MEZOMORTO
HÜSEYİN PAŞA
On yedinci yüzyılın ikinci yarısında deniz muhârebelerindeki
kahramanlıklarıyla meşhur, denizcilik târihimizin mühim şahsiyetlerinden
Osmanlı kaptân-ı deryası. İsmi, Hüseyin’dir. Gençliğinde Venediklilerle yaptığı
bir deniz muhârebesinde sekiz-on yerinden yaralanıp öldüğü sanılırken,
iyileşmesi üzerine Venedikliler tarafından kendisine Mezomorto (yarı ölü)
lakabı verilmiş ve sonradan bütün Akdeniz’de bu sıfatla anılmıştır.
Bâzı
kaynaklarda Mağribli olduğu kaydedilirse de doğum yeri ve târihi kesin
bilinmemektedir. Ömrünü İslâmiyet’i yaymakla geçirip, 1701 yılında Paros (Bare)
adasında vefât etti. Nâşı, Sakız adasına götürülüp defnedildi. Vefât târihi
hakkında başka rivayetler de vardır.
Hüseyin Reis, denizciliğe çok genç yaşta levendlikle
başladı. Cesur, gözünü budaktan esirgemeyen bir kimse idi. Akdeniz’de İspanyol,
İtalyan ve Venediklilerle çetin deniz muhârebeleri yaptı. 1674 yılından
itibaren ünü bütün Akdeniz’i sardı. Cezâyir’in en mümtaz sîmâlarından biri
oldu.
1671 yılına kadar Akdeniz’deki denizcilerimizin reisi
Cezâyir beylerbeyi idi ve bunlar İstanbul’dan tâyin edilirdi. 1671’den sonra
beylerbeyleri Cezâyir levendleri arasından seçildi ve kendilerine Cezâyir
dayısı denildi. Cezâyir dayısı emrindeki levendler bir nevî deniz akıncıları
idi. Bunlar gözünü budaktan, esirgemeyen, fırtınalara göğüs geren denizcilerdi.

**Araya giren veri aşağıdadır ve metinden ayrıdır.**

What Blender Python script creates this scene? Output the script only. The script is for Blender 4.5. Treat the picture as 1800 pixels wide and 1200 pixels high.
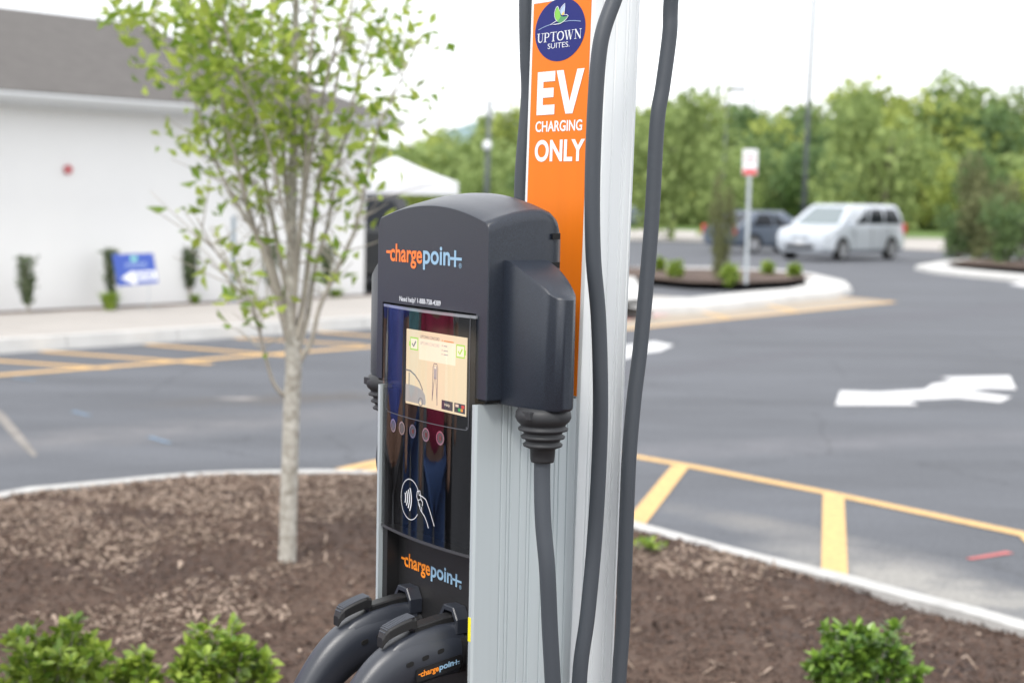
import bpy, bmesh, math, random
import numpy as np
from mathutils import Vector, Matrix
random.seed(7); np.random.seed(7)
for o in list(bpy.data.objects): bpy.data.objects.remove(o)
SC = bpy.context.scene
COL = SC.collection
# ------------------------------------------------------------------ camera
F = 2800.0; PITCH = math.atan(253/2800.0); ROLL = .020; EYE = 1.75
cam = bpy.data.cameras.new('camera'); camo = bpy.data.objects.new('camera', cam); COL.objects.link(camo)
cam.sensor_width = 36; cam.lens = 56; cam.clip_start = .05; cam.clip_end = 3000
camo.location = (0, 0, EYE)
CM = Matrix.Rotation(math.pi/2-PITCH, 3, 'X') @ Matrix.Rotation(ROLL, 3, 'Z')
camo.rotation_euler = CM.to_euler()
cam.dof.use_dof = True; cam.dof.focus_distance = 2.5; cam.dof.aperture_fstop = 4.1; cam.dof.aperture_blades = 9
SC.camera = camo
# ------------------------------------------------------------------ world, sun, exposure
SUN_EL, SUN_AZ = math.radians(52), math.radians(200)     # azimuth clockwise from +Y: behind the camera, a little to its left
W = bpy.data.worlds.new('World'); SC.world = W; W.use_nodes = True
nt = W.node_tree; nt.nodes.clear()
wo = nt.nodes.new('ShaderNodeOutputWorld'); bg = nt.nodes.new('ShaderNodeBackground'); bg.inputs[1].default_value = .1
sky = nt.nodes.new('ShaderNodeTexSky'); sky.sky_type = 'NISHITA'; sky.sun_disc = False
sky.sun_elevation = SUN_EL; sky.sun_rotation = SUN_AZ
tc = nt.nodes.new('ShaderNodeTexCoord'); nz = nt.nodes.new('ShaderNodeTexNoise'); nz.inputs['Scale'].default_value = 2.2; nz.inputs['Detail'].default_value = 5
cr = nt.nodes.new('ShaderNodeValToRGB'); cr.color_ramp.elements[0].position = .3; cr.color_ramp.elements[0].color = (.82, .82, .82, 1)
cr.color_ramp.elements[1].position = .6; cr.color_ramp.elements[1].color = (.96, .96, .96, 1)
mx = nt.nodes.new('ShaderNodeMix'); mx.data_type = 'RGBA'; mx.inputs[7].default_value = (9.9, 10.0, 10.3, 1)
nt.links.new(tc.outputs['Generated'], nz.inputs['Vector']); nt.links.new(nz.outputs[0], cr.inputs[0])
nt.links.new(cr.outputs[0], mx.inputs[0]); nt.links.new(sky.outputs[0], mx.inputs[6]); nt.links.new(mx.outputs[2], bg.inputs[0]); nt.links.new(bg.outputs[0], wo.inputs[0])
sl = bpy.data.lights.new('sun', 'SUN'); sl.energy = 1.5; sl.angle = math.radians(11); sl.color = (1, .96, .9)
so = bpy.data.objects.new('sun', sl); COL.objects.link(so)
sd = Vector((math.sin(SUN_AZ)*math.cos(SUN_EL), math.cos(SUN_AZ)*math.cos(SUN_EL), math.sin(SUN_EL)))
so.rotation_euler = sd.to_track_quat('Z', 'Y').to_euler()
SC.view_settings.view_transform = 'Standard'; SC.view_settings.look = 'None'; SC.view_settings.gamma = 1
SC.view_settings.exposure = .85; SC.view_settings.use_curve_mapping = False

# ------------------------------------------------------------------ survey: camera geometry used to measure where things stand
def ray(x, y): return CM @ Vector(((x-900)/F, (600-y)/F, -1.0))
def G(x, y, z=0.0):
    d = ray(x, y); return Vector((0, 0, EYE)) + d*((z-EYE)/d.z)
def atY(x, y, Y):
    d = ray(x, y); return Vector((0, 0, EYE)) + d*(Y/d.y)
def hz(x): return 347+.019*(x-900)

# ------------------------------------------------------------------ materials
def s2l(r, g, b):
    f = lambda c: (c/255/12.92) if c/255 <= .04045 else ((c/255+.055)/1.055)**2.4
    return (f(r), f(g), f(b))
MATS = {}
def mat(name, col, rough=.5, metal=0, nscale=None, namt=.15, bump=0, bscale=None, coat=0, crough=.06, spec=.5, island=0, col2=None, stretch=None, trans=0, ior=None):
    if name in MATS: return MATS[name]
    m = bpy.data.materials.new(name); m.use_nodes = True; MATS[name] = m
    n = m.node_tree; b = n.nodes['Principled BSDF']; L = n.links.new
    b.inputs['Base Color'].default_value = (*col, 1); b.inputs['Roughness'].default_value = rough; b.inputs['Metallic'].default_value = metal
    b.inputs['Coat Weight'].default_value = coat; b.inputs['Coat Roughness'].default_value = crough; b.inputs['Specular IOR Level'].default_value = spec
    if ior: b.inputs['IOR'].default_value = ior
    m.diffuse_color = (*col, 1)
    src = None
    tcn = n.nodes.new('ShaderNodeTexCoord'); mp = n.nodes.new('ShaderNodeMapping'); L(tcn.outputs['Object'], mp.inputs[0])
    if stretch: mp.inputs['Scale'].default_value = stretch
    if nscale:
        t = n.nodes.new('ShaderNodeTexNoise'); t.inputs['Scale'].default_value = nscale; t.inputs['Detail'].default_value = 6; t.inputs['Roughness'].default_value = .65
        L(mp.outputs[0], t.inputs['Vector'])
        r = n.nodes.new('ShaderNodeValToRGB'); r.color_ramp.elements[0].position = .3; r.color_ramp.elements[1].position = .7
        c2 = col2 or tuple(min(1, c*(1+namt)) for c in col)
        c1 = col if col2 else tuple(c*(1-namt) for c in col)
        r.color_ramp.elements[0].color = (*c1, 1); r.color_ramp.elements[1].color = (*c2, 1)
        L(t.outputs[0], r.inputs[0]); src = r.outputs[0]
    if island:
        g = n.nodes.new('ShaderNodeNewGeometry'); r = n.nodes.new('ShaderNodeValToRGB')
        r.color_ramp.elements[0].color = (*col, 1); r.color_ramp.elements[1].color = (*(col2 or col), 1)
        L(g.outputs['Random Per Island'], r.inputs[0])
        if nscale:
            mm = n.nodes.new('ShaderNodeMix'); mm.data_type = 'RGBA'; mm.inputs[0].default_value = .5
            L(src, mm.inputs[6]); L(r.outputs[0], mm.inputs[7]); src = mm.outputs[2]
        else: src = r.outputs[0]
    if src: L(src, b.inputs['Base Color'])
    if bump:
        t2 = n.nodes.new('ShaderNodeTexNoise'); t2.inputs['Scale'].default_value = bscale or 200; t2.inputs['Detail'].default_value = 3
        L(mp.outputs[0], t2.inputs['Vector'])
        bn = n.nodes.new('ShaderNodeBump'); bn.inputs['Strength'].default_value = bump; bn.inputs['Distance'].default_value = .002
        L(t2.outputs[0], bn.inputs['Height']); L(bn.outputs[0], b.inputs['Normal'])
    if trans:
        tr = n.nodes.new('ShaderNodeBsdfTranslucent'); ms = n.nodes.new('ShaderNodeMixShader'); ms.inputs[0].default_value = trans
        if src: L(src, tr.inputs[0])
        else: tr.inputs[0].default_value = (*col, 1)
        out = n.nodes['Material Output']; L(b.outputs[0], ms.inputs[1]); L(tr.outputs[0], ms.inputs[2]); L(ms.outputs[0], out.inputs[0])
    return m
def emit(name, col, st=1.0):
    if name in MATS: return MATS[name]
    m = mat(name, tuple(c*.2 for c in col), .4); b = m.node_tree.nodes['Principled BSDF']
    b.inputs['Emission Color'].default_value = (*col, 1); b.inputs['Emission Strength'].default_value = st
    return m
def thin_glass(name, ior=1.5, tint=(1, 1, 1)):
    m = bpy.data.materials.new(name); m.use_nodes = True; n = m.node_tree; n.nodes.clear(); L = n.links.new
    o = n.nodes.new('ShaderNodeOutputMaterial'); ms = n.nodes.new('ShaderNodeMixShader'); fr = n.nodes.new('ShaderNodeFresnel'); fr.inputs[0].default_value = ior
    t = n.nodes.new('ShaderNodeBsdfTransparent'); t.inputs[0].default_value = (*tint, 1); g = n.nodes.new('ShaderNodeBsdfGlossy'); g.inputs['Roughness'].default_value = .025
    L(fr.outputs[0], ms.inputs[0]); L(t.outputs[0], ms.inputs[1]); L(g.outputs[0], ms.inputs[2]); L(ms.outputs[0], o.inputs[0])
    MATS[name] = m; return m

M = {}
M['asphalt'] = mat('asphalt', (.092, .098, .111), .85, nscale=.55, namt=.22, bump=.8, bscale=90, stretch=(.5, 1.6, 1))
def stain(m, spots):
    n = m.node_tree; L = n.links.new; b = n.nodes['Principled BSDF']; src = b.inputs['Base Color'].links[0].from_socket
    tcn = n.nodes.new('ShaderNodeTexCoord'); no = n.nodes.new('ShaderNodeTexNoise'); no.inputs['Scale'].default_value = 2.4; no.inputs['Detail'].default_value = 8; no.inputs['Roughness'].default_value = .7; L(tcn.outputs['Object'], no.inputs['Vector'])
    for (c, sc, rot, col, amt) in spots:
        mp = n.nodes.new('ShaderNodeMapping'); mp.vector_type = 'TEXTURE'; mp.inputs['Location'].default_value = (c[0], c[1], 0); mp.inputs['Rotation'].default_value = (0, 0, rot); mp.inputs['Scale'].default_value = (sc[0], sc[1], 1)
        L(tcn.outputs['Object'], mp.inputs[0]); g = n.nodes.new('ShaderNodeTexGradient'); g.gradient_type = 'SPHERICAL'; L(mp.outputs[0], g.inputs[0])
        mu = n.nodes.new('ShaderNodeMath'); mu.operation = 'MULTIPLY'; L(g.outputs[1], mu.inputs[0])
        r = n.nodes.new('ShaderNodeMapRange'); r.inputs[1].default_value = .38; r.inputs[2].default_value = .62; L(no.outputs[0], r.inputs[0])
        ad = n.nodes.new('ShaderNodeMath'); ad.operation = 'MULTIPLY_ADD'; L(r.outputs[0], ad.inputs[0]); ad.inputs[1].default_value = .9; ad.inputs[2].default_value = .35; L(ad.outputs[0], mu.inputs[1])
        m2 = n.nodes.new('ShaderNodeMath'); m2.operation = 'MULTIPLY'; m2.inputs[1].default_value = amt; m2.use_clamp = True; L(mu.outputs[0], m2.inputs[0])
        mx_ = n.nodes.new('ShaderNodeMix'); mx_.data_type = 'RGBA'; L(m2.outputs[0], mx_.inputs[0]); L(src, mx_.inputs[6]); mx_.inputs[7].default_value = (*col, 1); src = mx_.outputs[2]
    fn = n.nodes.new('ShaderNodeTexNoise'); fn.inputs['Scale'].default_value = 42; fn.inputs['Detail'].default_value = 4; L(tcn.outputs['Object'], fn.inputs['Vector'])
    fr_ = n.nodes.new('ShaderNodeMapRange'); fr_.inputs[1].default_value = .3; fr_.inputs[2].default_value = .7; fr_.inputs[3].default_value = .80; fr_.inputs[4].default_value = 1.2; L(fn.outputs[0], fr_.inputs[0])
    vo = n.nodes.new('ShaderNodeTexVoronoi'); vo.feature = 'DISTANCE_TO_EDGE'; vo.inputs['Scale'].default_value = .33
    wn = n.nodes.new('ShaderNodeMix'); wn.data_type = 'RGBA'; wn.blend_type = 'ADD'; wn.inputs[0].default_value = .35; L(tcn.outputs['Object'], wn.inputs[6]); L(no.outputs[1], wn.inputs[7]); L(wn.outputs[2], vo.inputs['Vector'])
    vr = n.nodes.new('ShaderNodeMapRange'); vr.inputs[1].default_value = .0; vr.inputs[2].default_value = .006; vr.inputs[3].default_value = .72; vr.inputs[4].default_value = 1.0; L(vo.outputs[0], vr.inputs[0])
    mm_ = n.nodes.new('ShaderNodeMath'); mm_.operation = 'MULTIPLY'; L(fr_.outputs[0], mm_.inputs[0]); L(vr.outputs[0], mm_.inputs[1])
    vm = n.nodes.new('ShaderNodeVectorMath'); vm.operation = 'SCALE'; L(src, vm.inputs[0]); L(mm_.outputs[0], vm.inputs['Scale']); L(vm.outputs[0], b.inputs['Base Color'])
def gp(x, y): p = G(x, y); return (p.x, p.y)
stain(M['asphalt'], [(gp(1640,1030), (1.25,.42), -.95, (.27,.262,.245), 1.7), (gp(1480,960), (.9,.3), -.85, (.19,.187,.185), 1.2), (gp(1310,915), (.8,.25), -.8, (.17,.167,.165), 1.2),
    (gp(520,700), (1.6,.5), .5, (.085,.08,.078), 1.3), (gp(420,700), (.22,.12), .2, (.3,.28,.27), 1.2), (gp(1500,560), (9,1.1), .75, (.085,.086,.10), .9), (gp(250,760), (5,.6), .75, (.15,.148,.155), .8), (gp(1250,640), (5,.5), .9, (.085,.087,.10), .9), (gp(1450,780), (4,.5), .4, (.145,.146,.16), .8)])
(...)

Mezomorto Hüseyin Reis de bu kahramanlardan biri olup, cesaret ve denizcilik
bilgisi sayesinde Cezâyir levendleri reîsi seçildi. 1683 yılında Fransızların
büyük bir donanma ile Cezâyir kuşatmaları esnasında büyük kahramanlıklar
gösterip, düşman donanmasını perişan etti.

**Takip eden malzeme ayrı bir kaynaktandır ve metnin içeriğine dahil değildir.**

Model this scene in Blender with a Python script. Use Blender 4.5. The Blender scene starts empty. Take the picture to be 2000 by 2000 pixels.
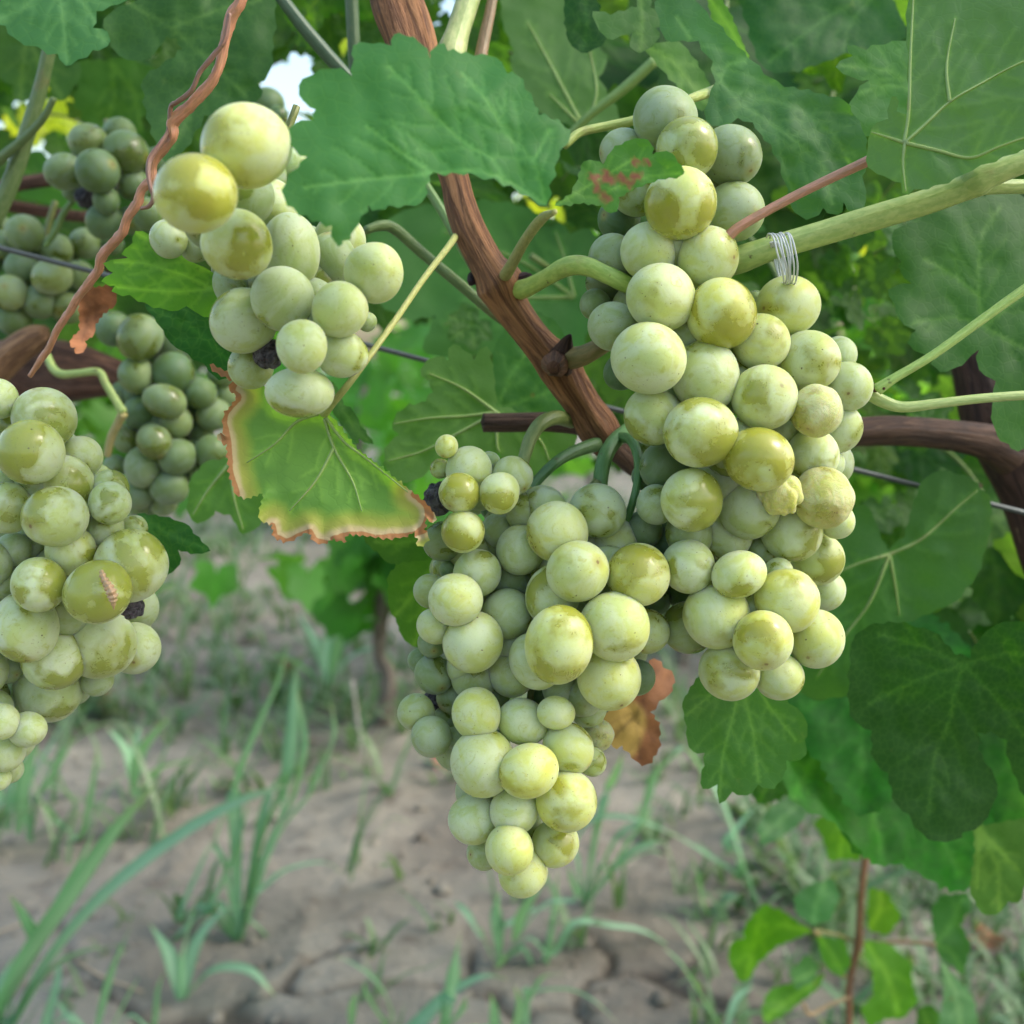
import bpy, math, random
import numpy as np
from mathutils import Vector, Matrix
from mathutils.geometry import delaunay_2d_cdt

random.seed(7); np.random.seed(7)
scn = bpy.context.scene
COL = scn.collection
R_ = math.radians

# ------------------------------------------------------------------ camera
CAM_H, PITCH, FPX = 0.75, R_(8.0), 2145.0
cam_d = bpy.data.cameras.new("camera"); cam = bpy.data.objects.new("camera", cam_d); COL.objects.link(cam)
cam.location = (0, 0, CAM_H); cam.rotation_euler = (R_(90) - PITCH, 0, 0)
cam_d.sensor_width = 36.0; cam_d.lens = 36.0 * FPX / 2000.0
cam_d.clip_start = 0.01; cam_d.clip_end = 2000
cam_d.dof.use_dof = True; cam_d.dof.focus_distance = 0.295; cam_d.dof.aperture_fstop = 13.0
scn.camera = cam

# ------------------------------------------------------------------ sky, sun, exposure
SUN_EL, SUN_AZ = R_(47), R_(100)      # azimuth clockwise from +Y
world = bpy.data.worlds.new("World"); scn.world = world; world.use_nodes = True
wn = world.node_tree.nodes; wl = world.node_tree.links
bg = wn.get("Background") or wn.new("ShaderNodeBackground")
sky = wn.new("ShaderNodeTexSky"); sky.sky_type = 'NISHITA'; sky.sun_disc = False
sky.sun_elevation = SUN_EL; sky.sun_rotation = SUN_AZ
sky.air_density = 1.5; sky.dust_density = 3.2; sky.ozone_density = 1.0
wl.new(sky.outputs[0], bg.inputs[0]); bg.inputs[1].default_value = 0.15
sun_d = bpy.data.lights.new("sun", 'SUN'); sun = bpy.data.objects.new("sun", sun_d); COL.objects.link(sun)
sun_d.energy = 0.62; sun_d.angle = R_(18); sun_d.color = (1.0, 0.98, 0.95)
sd = Vector((math.sin(SUN_AZ) * math.cos(SUN_EL), math.cos(SUN_AZ) * math.cos(SUN_EL), math.sin(SUN_EL)))
sun.rotation_euler = sd.to_track_quat('Z', 'Y').to_euler()
sun.location = sd * 30
vs = scn.view_settings
vs.view_transform = 'Standard'; vs.look = 'None'; vs.gamma = 1.0; vs.use_curve_mapping = False
vs.exposure = 1.3
scn.cycles.max_bounces = 10; scn.cycles.transmission_bounces = 6; scn.cycles.diffuse_bounces = 6

# ------------------------------------------------------------------ picture -> place
CF = Vector((0, math.cos(PITCH), -math.sin(PITCH))); CU = Vector((0, math.sin(PITCH), math.cos(PITCH))); CR = Vector((1, 0, 0))
CO = Vector((0, 0, CAM_H))
def P(px, py, d):
    return CO + CF * d + CR * (d * (px - 1000) / FPX) - CU * (d * (py - 1000) / FPX)
def ground_d(py):
    return CAM_H / (math.sin(PITCH) + (py - 1000) / FPX * math.cos(PITCH))
def K(ox, oy, w):
    s = w / 1932.0
    return lambda pts: [(ox + p[0] * s, oy + p[1] * s) + tuple(p[2:]) for p in pts]
DSP = K(0, 0, 2000); C1 = K(0, 0, 700); C2 = K(650, 0, 700); C3 = K(1300, 0, 700); C4 = K(0, 650, 700)
C5 = K(650, 650, 700); C6 = K(1300, 650, 700); C7 = K(0, 1300, 700); C8 = K(650, 1300, 700); C9 = K(1300, 1300, 700)

# ------------------------------------------------------------------ object helpers
def mesh_obj(name, me, mat=None, parent=None, color=None, label=None):
    o = bpy.data.objects.new(name, me); COL.objects.link(o)
    if mat is not None and len(me.materials) == 0: me.materials.append(mat)
    if parent is not None: o.parent = parent
    if color is not None: o.color = (*color, 1.0) if len(color) == 3 else color
    if label: o["label"] = label
    return o
def thing(name, label, cat, loc=(0, 0, 0), group=None):
    o = bpy.data.objects.new(name, None); COL.objects.link(o); o.location = loc
    o.empty_display_size = 0.01
    return tag(o, label, cat, group)
def tag(o, label=None, cat=None, group=None, kind=None):
    if label: o["label"] = label
    if cat: o["category"] = cat
    if group: o["group"] = group
    if kind: o["kind"] = kind
    return o
def make_mesh(name, verts, faces, smooth=True, attrs=None, uv=None):
    me = bpy.data.meshes.new(name); me.from_pydata([tuple(v) for v in verts], [], faces)
    if smooth: me.polygons.foreach_set("use_smooth", [True] * len(me.polygons))
    if attrs:
        for k, a in attrs.items():
            at = me.attributes.new(k, 'FLOAT', 'POINT'); at.data.foreach_set("value", np.asarray(a, dtype=np.float32))
    if uv is not None:
        l = me.uv_layers.new(name="UVMap")
        idx = np.empty(len(me.loops), dtype=np.int32); me.loops.foreach_get("vertex_index", idx)
        l.data.foreach_set("uv", np.asarray(uv, dtype=np.float32)[idx].ravel())
    me.update(); return me

# ------------------------------------------------------------------ shader helpers
class NT:
    def __init__(self, name):
        self.m = bpy.data.materials.new(name); self.m.use_nodes = True
        self.n = self.m.node_tree.nodes; self.l = self.m.node_tree.links
        self.n.clear(); self.out = self.n.new("ShaderNodeOutputMaterial")
    def new(self, t, **kw):
        nd = self.n.new(t)
        for k, v in kw.items(): setattr(nd, k, v)
        return nd
    def set(self, nd, name, v):
        s = nd.inputs[name]
        if hasattr(v, "is_output"): self.l.new(v, s)
        elif isinstance(v, (tuple, list)) and len(v) == 3 and s.type == 'RGBA': s.default_value = (*v, 1)
        else: s.default_value = v
    def math(self, op, a, b=0.5, c=None, clamp=False):
        nd = self.new("ShaderNodeMath", operation=op, use_clamp=clamp)
        self.set(nd, 0, a); self.set(nd, 1, b)
        if c is not None: self.set(nd, 2, c)
        return nd.outputs[0]
    def vmath(self, op, a, b=(0, 0, 0)):
        nd = self.new("ShaderNodeVectorMath", operation=op); self.set(nd, 0, a)
        if op == 'SCALE': self.set(nd, 3, b)
        else: self.set(nd, 1, b)
        return nd.outputs["Value"] if op in ('LENGTH', 'DISTANCE', 'DOT_PRODUCT') else nd.outputs[0]
    def mix(self, f, a, b, mode='MIX'):
        nd = self.new("ShaderNodeMix", data_type='RGBA', blend_type=mode)
        self.set(nd, 0, f); self.set(nd, 6, a); self.set(nd, 7, b); return nd.outputs[2]
    def ramp(self, v, lo, hi, a=0.0, b=1.0, smooth=True):
        nd = self.new("ShaderNodeMapRange", interpolation_type='SMOOTHSTEP' if smooth else 'LINEAR')
        self.set(nd, 0, v); self.set(nd, 1, lo); self.set(nd, 2, hi); self.set(nd, 3, a); self.set(nd, 4, b); return nd.outputs[0]
    def noise(self, vec, scale, detail=3, rough=0.55, dist=0.0):
        nd = self.new("ShaderNodeTexNoise"); self.set(nd, "Vector", vec); self.set(nd, "Scale", scale)
        self.set(nd, "Detail", detail); self.set(nd, "Roughness", rough); self.set(nd, "Distortion", dist); return nd.outputs[0]
    def vor(self, vec, scale, feature='F1', rnd=1.0):
        nd = self.new("ShaderNodeTexVoronoi", feature=feature); self.set(nd, "Vector", vec); self.set(nd, "Scale", scale)
        self.set(nd, "Randomness", rnd); return nd
    def attr(self, name):
        return self.new("ShaderNodeAttribute", attribute_name=name).outputs["Fac"]
    def bump(self, h, strength=0.3, dist=0.001):
        nd = self.new("ShaderNodeBump"); self.set(nd, "Height", h); self.set(nd, "Strength", strength); self.set(nd, "Distance", dist); return nd.outputs[0]
    def pbr(self, **kw):
        nd = self.new("ShaderNodeBsdfPrincipled")
        for k, v in kw.items(): self.set(nd, k.replace("_", " "), v)
        return nd.outputs[0]
    def done(self, sh):
        self.l.new(sh, self.out.inputs[0]); return self.m
def objvec(t, spread=37.0):
    oi = t.new("ShaderNodeObjectInfo"); tc = t.new("ShaderNodeTexCoord")
    off = t.math('MULTIPLY', oi.outputs["Random"], spread)
    cx = t.new("ShaderNodeCombineXYZ"); t.set(cx, 0, off); t.set(cx, 1, t.math('MULTIPLY', off, 1.7)); t.set(cx, 2, t.math('MULTIPLY', off, -0.6))
    return oi, tc.outputs["Object"], t.vmath('ADD', tc.outputs["Object"], cx.outputs[0])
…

Kânûnî devrinden beri Osmanlı Devleti Fransızları himaye
etmiş, Cezâyir levendlerine, Akdeniz’de Fransız gemilerine, dokunulmamasına
dâir emir bile göndermişti. Bu sebeple Fransız ticâret gemileri Akdeniz’de
serbestçe dolaşmak imkânını bularak çok para kazanmışlardı. Zîrâ, o zamanlar
hiç bir milletin ne harp ne de ticâret gemileri Akdeniz’e açılamıyordu. Bu
iyiliğimize rağmen Fransızlar nankörlük yaptılar. Kralları on dördüncü Lui’nin
emri ile 1682 yılında Cezâyir’e hücum ettiler ve Cezâyir önlerindeki küçük bir
adayı zaptettiler. Müstahkem bir kalesi de olan bu ada, tam dört ay
Fransızların elinde kaldı. Fakat bir gün Cezâyir levendlerinin hücumu ile ada
tekrar ele geçti. Kral on dördüncü Lui, adanın tekrar Türkler tarafından
alınmasını bir türlü hazmedemedi. 1683 yılında büyük bir donanma ile bir ordu
teşkil ederek Cezâyir’e sevketti. Fransız ordusu Cezâyir şehrine yakın bir yere
çıktı. Donanma da Cezâyir limanının önlerinde demirledi. Plân mükemmeldi.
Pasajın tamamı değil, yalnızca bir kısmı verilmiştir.